I think one of the challenges is that I undervalue ‘song’, both literally and metaphorically. This taps right into my fears of being self-indulgent in my work at the expense of connection to an audience, but to stick with the literal interpretation for a moment, the day after this conference ended I went on a weeklong backpacking trip with my sister-in-law at Isle Royale and Voyageurs National Parks. Isle Royale is the least visited National Park in the lower 48 (and requires a 2-9 hour boat ride to reach) and at both parks we were rarely in shouting distance of other humans. We fell asleep most nights to the sound of loons and hermit thrushes (hermit thrushes are my favorite birds. To me, their song is what very thin stained glass would sing, if it could). The bird songs that week had a profound effect on me. Not only did they put me to sleep faster than I’ve fallen asleep in years, they also, dare I say it, relaxed me. I hardly need to tell anyone reading this that relaxation does not come easily to me.
Moreover, in connection with last month’s post, these songs gave my ears, which are usually strained and overwhelmed from living in a city, a reason to exist.
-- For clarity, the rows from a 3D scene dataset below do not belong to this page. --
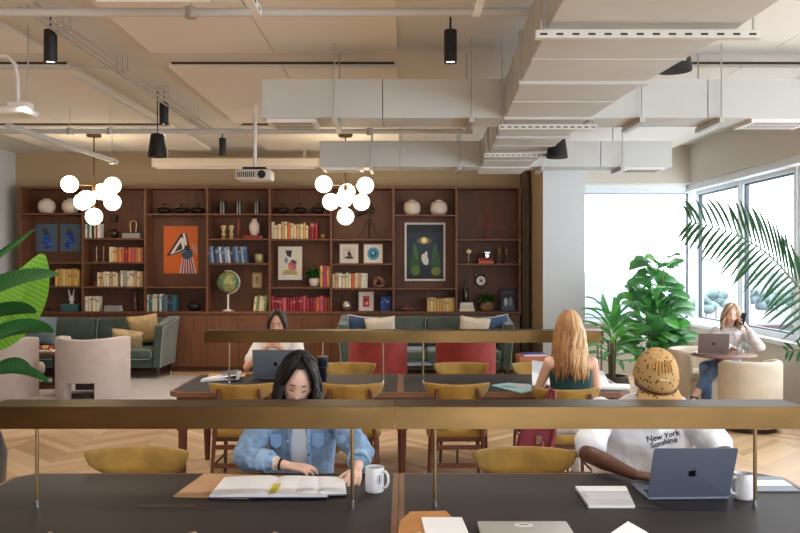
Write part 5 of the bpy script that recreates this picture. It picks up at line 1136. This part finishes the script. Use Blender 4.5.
def body_mesh(J, T, skin, t, vox, arms=True):
    b = MB(); torso_into(b, J); head_into(b, T); hc = T @ V(0, .012, -.06); capsule(b, Vector(J['neck']) + V(0, 0, -.03), hc, .052, .050)
    for s, k in ((-1, 'l'), (1, 'r')):
        sh, el, wr = (Vector(J[q + k]) for q in ('sh', 'el', 'wr')); aw = J.get('aw', 1)
        limb(b, [Vector(J['chest']).lerp(sh, .5) + V(0, 0, .02), sh, sh.lerp(el, .5), el], [.06, .052 * aw, .045 * aw, .038 * aw]); limb(b, [el, el.lerp(wr, .3), wr], [.038 * aw, .037 * aw, .024])
        hand_into(b, wr, J['hd' + k], J['hn' + k], J['ht' + k], J.get('curl' + k, .35), J.get('hs', .95))
        hp, kn, an = (Vector(J[q + k]) for q in ('hip', 'kn', 'an')); limb(b, [Vector(J['pelvis']), hp, kn], [.09, .085, .055]); limb(b, [kn, kn.lerp(an, .3), an], [.052, .05, .034]); f = Vector(J.get('ft', (0, -1, 0))).normalized(); limb(b, [an + V(0, 0, -.03), an + f * .14 + V(0, 0, -.055)], [.036, .026])
    o = b.build('body', skin, t); remesh(o, vox, 2); return o
def legs_mesh(J, t, m, g=.014, name='trousers', upto=.92):
    b = MB()
    for k in 'lr':
        hp, kn, an = (Vector(J[q + k]) for q in ('hip', 'kn', 'an')); limb(b, [Vector(J['pelvis']), hp, kn], [.10 + g, .088 + g, .06 + g]); limb(b, [kn, kn.lerp(an, upto)], [.058 + g, .046 + g])
    o = b.build(name, m, t); remesh(o, .009, 3, .012, .08); return o
def shoes(J, t, m):
    for k in 'lr':
        an = Vector(J['an' + k]); f = Vector(J.get('ft', (0, -1, 0))).normalized(); b = MB(); zf = an.z - .045
        limb(b, [an + V(0, 0, -.02), V(an.x, an.y, .045) - f * .03], [.045, .042]); limb(b, [V(an.x, an.y, .05), V(an.x, an.y, .042) + f * .15], [.045, .036]); o = b.build('shoe', m, t); remesh(o, .006, 2)
def face_parts(T, t, skin_lip, brow, closed=False, iris=(70, 48, 34)):
    for s in (-1, 1):
        MB().tube([T @ face_pt(s * (.18 + .12 * q), .30 - .016 * q + .03 * math.sin(q * 1.1) , .0015) for q in range(4)], [.0018, .003, .0028, .001], 6).build('eyebrow', mat(brow, .8), t, smooth=60)
        if closed: MB().tube([T @ face_pt(s * (.22 + .1 * q), .045 - .03 * math.sin(PI * q / 3.), .002) for q in range(4)], [.001, .0022, .0024, .001], 6).build('eyelashes', mat((24, 18, 16), .8), t, smooth=60)
        else:
            c = T @ face_pt(s * .37, .06, -.0045); e = MB().ball(c, .0125, 14, 10).build('eye', mat((235, 232, 228), .2), t, smooth=180)
            MB().ball(c + T.to_3x3() @ V(0, -.0085, -.001), .0058, 10, 8).build('iris', mat(iris, .2), e, smooth=180)
            MB().tube([T @ face_pt(s * (.22 + .1 * q), .10 + .04 * math.sin(PI * q / 3.), .003) for q in range(4)], [.001, .002, .0022, .001], 6).build('eyelashes', mat((24, 18, 16), .8), t, smooth=60)
    b = MB()
    for z_, r in ((-.475, .0032), (-.56, .0040)): b.tube([T @ face_pt(-.28 + .56 * q / 8, z_ + .02 * math.sin(PI * q / 8.) * (-1 if z_ < -.5 else 1) * .5, .0005) for q in range(9)], [.0008 + r * math.sin(PI * (q + .4) / 8.8) for q in range(9)], 8)
    b.build('lips', mat(skin_lip, .45), t, smooth=180)
def hair(T, t, m, length, n=150, seed=1, part=0, face=.95, gather=.75, back=True, fwd=0, lift=1.09, r=.012, cols=None, wave=.01, low=2.0, side_fall=0):
    """scalp shell plus falling locks; angles measured from the face"""
    rnd = random.Random(seed); b = MB(); L = Vector((0, 0, -1))
    def S(th, ph, k):   # th from crown, ph from face front (0) round to back (pi)
        x, y, z = math.sin(th) * math.sin(ph), -math.sin(th) * math.cos(ph), math.cos(th); return V(x * HW * k, y * HD * (k + .02) + .004, z * HH * k)
    nn, mm = 36, 14; vs = []
    for i in range(mm + 1):
        for j in range(nn + 1):
            ph = 2 * PI * j / nn; a = abs(((ph + PI) % (2 * PI)) - PI); lim = .62 + (low - .62) * min(1, max(0, (a - .45) / .75)) ** .8
            vs.append(T @ S(lim * i / mm + .001, ph, lift))
    b.add(vs, [(i * (nn + 1) + j, i * (nn + 1) + j + 1, (i + 1) * (nn + 1) + j + 1, (i + 1) * (nn + 1) + j) for i in range(mm) for j in range(nn)])
    for q in range(n):
        s = 1 if q % 2 else -1; ph = face + (PI - face) * rnd.random() ** .9; th1 = rnd.uniform(1.25, 1.75); st = rnd.uniform(.0, .5) ; pts = []; k = lift + .02 + rnd.random() * .06; ph0 = ph * .55 if ph < 2 else ph
        for i in range(7):
            f = i / 6; th = .05 + (th1 - .05) * f; p_ = ph0 * (1 - f) + ph * f; pts.append(T @ S(th, s * p_, k))
        p = pts[-1].copy(); ln = length * rnd.uniform(.82, 1.05); c = T @ V(0, .03, 0); w0 = rnd.random() * 6
        for i in range(1, 9):
            f = i / 8; qx = c.x + (p.x - c.x) * (1 - (1 - gather) * f) + side_fall * s * f; qy = c.y + (p.y - c.y) * (1 - (1 - gather) * f) - fwd * f
            pts.append(V(qx + wave * math.sin(w0 + f * 8), qy + wave * math.cos(w0 + f * 7), p.z - ln * f))
        rr_ = [r * .6] + [r * rnd.uniform(.8, 1.15)] * 10 + [r * .8, r * .6, r * .35, r * .1]; b.cm = q % (len(m) if isinstance(m, list) else 1); b.tube(pts, rr_[:len(pts)], 6)
    return b.build('hair', m, t, smooth=180)
def headT(c, pitch=0, roll=0, yaw=0): return Matrix.Translation(Vector(c)) @ Matrix.Rotation(yaw, 4, 'Z') @ Matrix.Rotation(pitch, 4, 'X') @ Matrix.Rotation(roll, 4, 'Y')
LEGS = dict(hipl=(-.09, -.02, .54), hipr=(.09, -.02, .54), knl=(-.12, -.42, .50), knr=(.12, -.42, .50), anl=(-.13, -.36, .09), anr=(.13, -.36, .09))
DENIM_L = mat((126, 156, 190), .85, var=.28, scale=14, bump=.3, bscale=90, name='light_denim'); DENIM = mat((58, 82, 124), .85, var=.25, scale=12, bump=.2, bscale=90, name='denim')
TEE = mat((232, 236, 244), .85, var=.03, scale=8, name='white_cotton')
# --- woman in denim jacket
J = dict(LEGS, pelvis=(0, 0, .55), chest=(.01, -.05, .86), neck=(.01, -.10, 1.03), shl=(-.165, -.05, .975), shr=(.175, -.05, .975), ell=(-.235, -.30, .815), elr=(.325, -.27, .83), wrl=(-.02, -.385, .79), wrr=(.315, -.49, .79),
         hdl=(1, -.22, -.05), hnl=(0, -.15, 1), htl=-1, curll=.28, hdr=(-.12, -.9, -.12), hnr=(.25, .1, 1), htr=1, curlr=.5, w=.93, aw=.85)
t = thing('person', 'woman with black hair in a light denim jacket writing at the nearest desk', 'person', (-.53, 4.43, 0)); T = headT((.005, -.2, 1.165), .5, .14, .12) @ Matrix.Scale(1.07, 4)
body_mesh(J, T, SKIN1, t, .0042); legs_mesh(J, t, DENIM); shoes(J, t, BLACK)
b = MB(); torso_into(b, J, .010, hip=False); o = b.build('shirt', TEE, t); o.name = 'shirt'; remesh(o, .008, 2, .006, .1)
def clip_shell(J, g, gap, z_lo, m, t, sleeve_to, name, sr=1.0, fold=.014, cuff=True):
    """open-fronted jacket with sleeves"""
    pe, ch, nk = Vector(J['pelvis']), Vector(J['chest']), Vector(J['neck']); w_ = J.get('w', 1)
    data = [(pe + V(0, 0, -.03), .170, .125, 1.5), (spine(pe, ch, .35), .150, .115, 1.2), (spine(pe, ch, .7), .160, .12, 1), (ch, .172, .12, 1), (spine(ch, nk, .35), .172, .108, .8), (spine(ch, nk, .7), .135, .082, .75), (spine(ch, nk, .95), .075, .062, .9)]
    rr = []
    for c, rx, ry, k in data:
        rx, ry = rx * w_ + g, ry * w_ + g; a0 = gap * k; ring = []
        for j in range(41): a = -PI / 2 + a0 + (2 * PI - 2 * a0) * j / 40; ring.append(c + V(rx * math.cos(a), ry * math.sin(a), 0))
        rr.append(ring)
    b = MB().rings(rr, close=False, cap=False)
    o = b.build(name, m, t, smooth=180); s = o.modifiers.new('sub', 'SUBSURF'); s.levels = 1; s.render_levels = 1; tx = bpy.data.textures.new('folds', 'CLOUDS'); tx.noise_scale = .07; d = o.modifiers.new('folds', 'DISPLACE'); d.texture = tx; d.strength = fold; s = o.modifiers.new('solid', 'SOLIDIFY'); s.thickness = .008
    for k in 'lr':
        sh, el, wr = (Vector(J[q + k]) for q in ('sh', 'el', 'wr')); b = MB(); e = el.lerp(wr, sleeve_to)
        limb(b, [ch.lerp(sh, .75), sh + V(0, 0, .005), sh.lerp(el, .5), el, e], [.07 * sr, .070 * sr, .066 * sr, .062 * sr, .052 * sr], 18); sl = b.build('sleeve', m, t); remesh(sl, .007, 3, fold * 2.4, .045)
        if cuff: d_ = (wr - el).normalized(); cu = MB().tube([e - d_ * .03, e - d_ * .028, e + d_ * .018, e + d_ * .022], [.046 * sr, .057 * sr, .056 * sr, .045 * sr], 20, cap=False).build('cuff', mat((150, 180, 212), .85, var=.15, scale=14), sl, smooth=50); cu.modifiers.new('solid', 'SOLIDIFY').thickness = .004
    return o
jk = clip_shell(J, .022, .24, .5, DENIM_L, t, .5, 'jacket')
for s in (-1, 1):
    b = MB(); ch = Vector(J['chest']); fy = ch.y - .112 * .93 - .035
    MB().tube([(s * .035 + .01, fy + .02, 1.02), (s * .055 + .01, fy + .0, .96), (s * .05 + .01, fy + .004, .85), (s * .05 + .01, fy + .03, .68)], [.012, .017, .015, .014], 8, flat=.35).build('placket', mat((132, 168, 204), .85), jk, smooth=60)
    MB().rings([[(s * .03 + .01, fy + .055, 1.06), (s * .075 + .01, fy + .03, 1.045), (s * .10 + .01, fy + .035, .99), (s * .05 + .01, fy + .01, .965)], [(s * .03 + .01, fy + .06, 1.07), (s * .08 + .01, fy + .05, 1.055), (s * .11 + .01, fy + .055, 1.0), (s * .055 + .01, fy + .022, .97)]]).build('collar', mat((132, 168, 204), .85), jk, bevel=.003)
    MB().prism([(s * .075, .90), (s * .135, .90), (s * .135, .845), (s * .105, .825), (s * .075, .845)], fy + .006, fy + .02, 'y').build('pocket', mat((122, 158, 198), .85), jk, bevel=.003)
    for z_ in (.94, .87, .80): MB().lathe([(.005, fy - .014), (.005, fy - .006)], (s * .052 + .01, 0, z_), 10, 'y').build('button', CHROME, jk)
T0 = T; face_parts(T, t, (190, 92, 88), (30, 22, 20), True)
hair(T, t, [mat((18, 14, 16), .5, name='black_hair', spec=.25), mat((30, 22, 22), .5, spec=.3)], .17, 300, 2, face=1.0, gather=1.12, wave=.008, fwd=.03, low=2.1, r=.011, side_fall=.016, lift=1.14)
for k, (f, c) in enumerate(((.72, (232, 228, 222)), (.86, (30, 28, 28)))):
    el, wr = Vector(J['ell']), Vector(J['wrl']); p = el.lerp(wr, f); d = (wr - el).normalized(); o = MB().tube([p - d * .006, p + d * .006], [.034 - .006 * k, .034 - .006 * k], 18).build('bracelet', mat(c, .4), t, smooth=50)
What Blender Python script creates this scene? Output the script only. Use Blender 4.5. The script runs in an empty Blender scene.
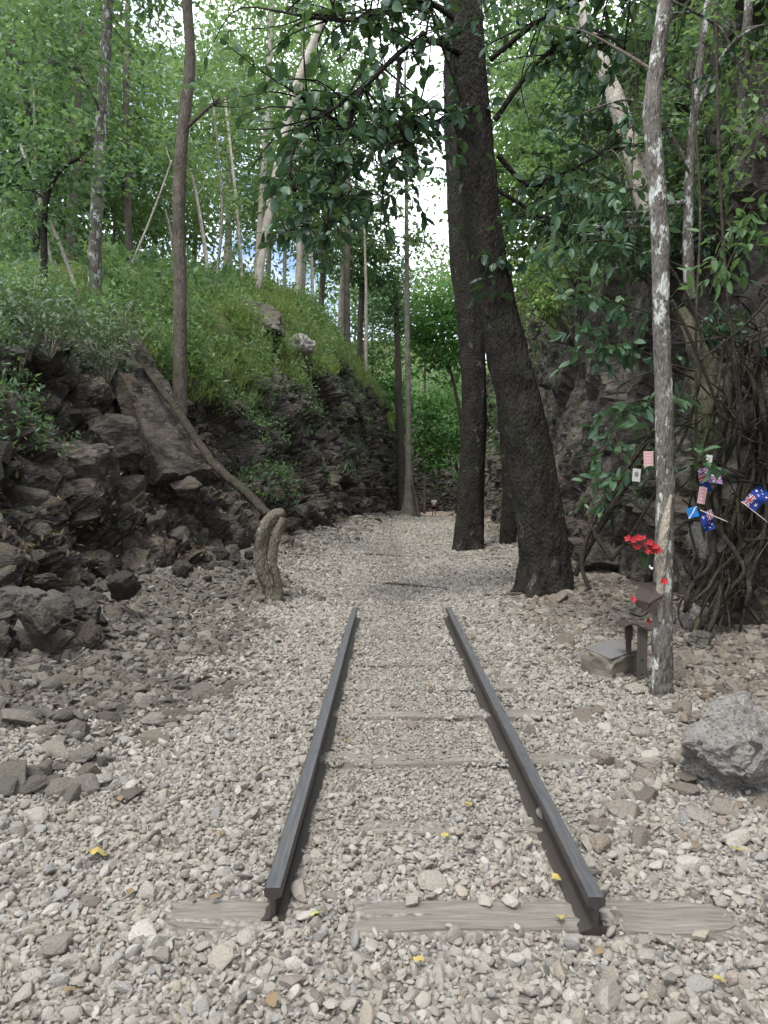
import bpy, math, random
import numpy as np
from mathutils import Vector, Matrix, Euler
random.seed(7); RS = np.random.RandomState(11)
S = bpy.context.scene
COL = S.collection
# ---------------------------------------------------------------- camera
CAM_Z = 1.62; PITCH = math.atan(33/740); F = 740.0
cd = bpy.data.cameras.new('camera'); cam = bpy.data.objects.new('camera', cd); COL.objects.link(cam)
cam.location = (0, 0, CAM_Z); cam.rotation_euler = (math.pi/2-PITCH, 0, 0)
cd.sensor_fit = 'AUTO'; cd.sensor_width = 36; cd.lens = F/1024*36; cd.clip_start = .05; cd.clip_end = 3000
S.camera = cam
# ---------------------------------------------------------------- world and sun
SUN_EL, SUN_AZ = math.radians(66), math.radians(-150)     # azimuth from +Y towards +X
w = bpy.data.worlds.new("World"); S.world = w; w.use_nodes = True
nt = w.node_tree; nt.nodes.clear()
def wn(t, **k):
    n = nt.nodes.new(t)
    for a, b in k.items(): setattr(n, a, b)
    return n
sky = wn('ShaderNodeTexSky', sky_type='NISHITA', sun_disc=False, sun_elevation=SUN_EL, sun_rotation=SUN_AZ)
sky.air_density = 1.0; sky.dust_density = 2.0
tc = wn('ShaderNodeTexCoord'); mp = wn('ShaderNodeMapping'); mp.inputs['Scale'].default_value = (1, 1, 2.2); mp.inputs['Location'].default_value = (.35, .1, .2)
ns = wn('ShaderNodeTexNoise'); ns.inputs['Scale'].default_value = 2.6; ns.inputs['Detail'].default_value = 7; ns.inputs['Roughness'].default_value = .55
cr = wn('ShaderNodeValToRGB'); cr.color_ramp.elements[0].position = .36; cr.color_ramp.elements[1].position = .52
mx = wn('ShaderNodeMix', data_type='RGBA'); mx.inputs[7].default_value = (11.5, 12, 12.8, 1)
bg = wn('ShaderNodeBackground'); bg.inputs['Strength'].default_value = .13
wo = wn('ShaderNodeOutputWorld')
L = nt.links.new
L(tc.outputs['Generated'], mp.inputs[0]); L(mp.outputs[0], ns.inputs['Vector']); L(ns.outputs['Fac'], cr.inputs[0])
L(cr.outputs[0], mx.inputs[0]); L(sky.outputs[0], mx.inputs[6]); L(mx.outputs[2], bg.inputs[0]); L(bg.outputs[0], wo.inputs[0])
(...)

They gave purpose to my sensitivity. I found myself crying one afternoon of the trip because I realized that I hadn’t put earplugs in all week. Not only did I not need to protect myself with a sonic barrier, my ears were, in fact, stretching their abilities to listen for the distant rumble of thunder, the soft wind through the trees across the bay, and the calls of birds far in the distance responding to the ones in the branches above the tent. If the birds had not bothered to sing because they were afraid their songs weren’t as good as other songs, I would be decidedly worse off.
It is a huge relief that songbirds don’t sing to be the most accomplished songbird. It is a gift to all of us that they sing because it’s an innate thing that songbirds do because they’re alive. In short, songs matter for, among other reasons, the pure aesthetic joy they provide. They reach a human audience, in addition to a bird audience of one or more, in ways birds don’t anticipate, and they do it because singing is innate to them. They weren’t singing to put me to sleep, it just worked out that way. I hope to do the same with my own work and I find it hard but worthwhile to grapple with doing work that matters and trusting that the audience will be with me when the work comes from a songbird state of mind. My job is to ensure I’m up in the branches, singing. Some of my favorite moments in the last month have been telling impromptu ghost stories around a campfire. This isn’t, strictly speaking, “what I do as an artist,” but also… isn’t it? I am a songbird in my own right and while telling those stories I didn’t get in my head about them being the best ever campfire story, I did it because I wanted to, right then, because I love not knowing where a story will go and having it sort itself out along the way. I love holding the audience in my sight and story and crafting something new, just for us. I love surprising myself and others with a narrative that clicks into place over time. For me, it is an innate part of being alive to practice art improvisational and communally.
I’m not saying that I’ll never again enter the Most Accomplished Songbird of America Competition – that still feels like a lifelong challenge to let go of- but I hope to continue to orient around song rather than accomplishment; to let go of my love of ticking off boxes on a to-do list and let there be poetry and lyrics and music notes on the page instead. So can I tease out noise from song right now? Sometimes. A bit. But my goal right now is not to get the answer to that question right, it is simply to climb up into the branches and sing.